Skip all pictures, then copy the lines from the start of the data through the line with "from mathutils import", keeping both ends.
________________________
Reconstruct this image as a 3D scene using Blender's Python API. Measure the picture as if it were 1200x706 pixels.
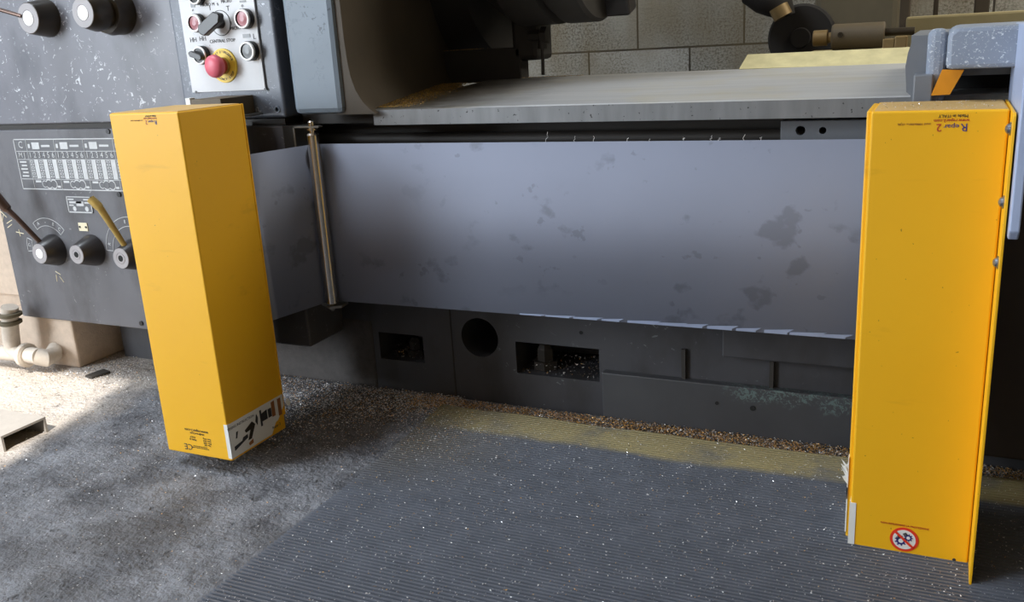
import bpy, bmesh, math, random
import numpy as np
from mathutils import Vector, Matrix, noise as mnoise

for o in list(bpy.data.objects): bpy.data.objects.remove(o)
sc = bpy.context.scene
COL = sc.collection
random.seed(7); rng = np.random.default_rng(11)

# ---------------------------------------------------------------- camera
H = 0.782                                # lens height above the shop floor
def _R(p, r, y):
    cx, sx, cy, sy = math.cos(p), math.sin(p), math.cos(y), math.sin(y)
    ri = Vector((cy, -sy, 0)); f = Vector((sy*cx, cy*cx, -sx)); u = ri.cross(f)
    c, s = math.cos(r), math.sin(r)
    return (c*ri+s*u, -s*ri+c*u, f)
RI, UP, FW = _R(math.radians(16.157), math.radians(-3.409), math.radians(-25.704))
FPX = 1064.2
cd = bpy.data.cameras.new('camera'); cam = bpy.data.objects.new('camera', cd); COL.objects.link(cam)
cd.sensor_width = 36; cd.lens = 36*FPX/1200; cd.clip_start = .02
m = Matrix((RI, UP, -FW)).transposed().to_4x4(); m.translation = (0, 0, H)
cam.matrix_world = m
sc.camera = cam
# ---------------------------------------------------------------- light
sc.view_settings.view_transform = 'Standard'; sc.view_settings.look = 'None'
sc.view_settings.gamma = 1; sc.view_settings.use_curve_mapping = False
sc.view_settings.exposure = 0.0
w = bpy.data.worlds.new('world'); sc.world = w; w.use_nodes = True
w.node_tree.nodes['Background'].inputs[0].default_value = (.90, .95, 1.0, 1)
w.node_tree.nodes['Background'].inputs[1].default_value = .6
SUN_AZ = Vector((-.29, .95)); SUN_EL = math.radians(50)
def light(kind, name, loc, to, energy, col, size=None, size_y=None):
    l = bpy.data.lights.new(name, kind); o = bpy.data.objects.new(name, l); COL.objects.link(o)
    l.energy = energy; l.color = col; o.location = loc
    o.rotation_euler = (Vector(to)-Vector(loc)).to_track_quat('-Z', 'Y').to_euler()
    if kind == 'AREA':
        l.shape = 'RECTANGLE'; l.size = size; l.size_y = size_y
    return o
d = Vector((SUN_AZ.x*math.cos(SUN_EL), SUN_AZ.y*math.cos(SUN_EL), -math.sin(SUN_EL)))
s = light('SUN', 'sun', (2, -8, 8), Vector((2, -8, 8))+d, 9.0, (1, .95, .86)); s.data.angle = .009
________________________
▶ [Task answer]
Reconstruct this image as a 3D scene using Blender's Python API. Measure the picture as if it were 1200x706 pixels.
import bpy, bmesh, math, random
import numpy as np
from mathutils import Vector, Matrix, noise as mnoise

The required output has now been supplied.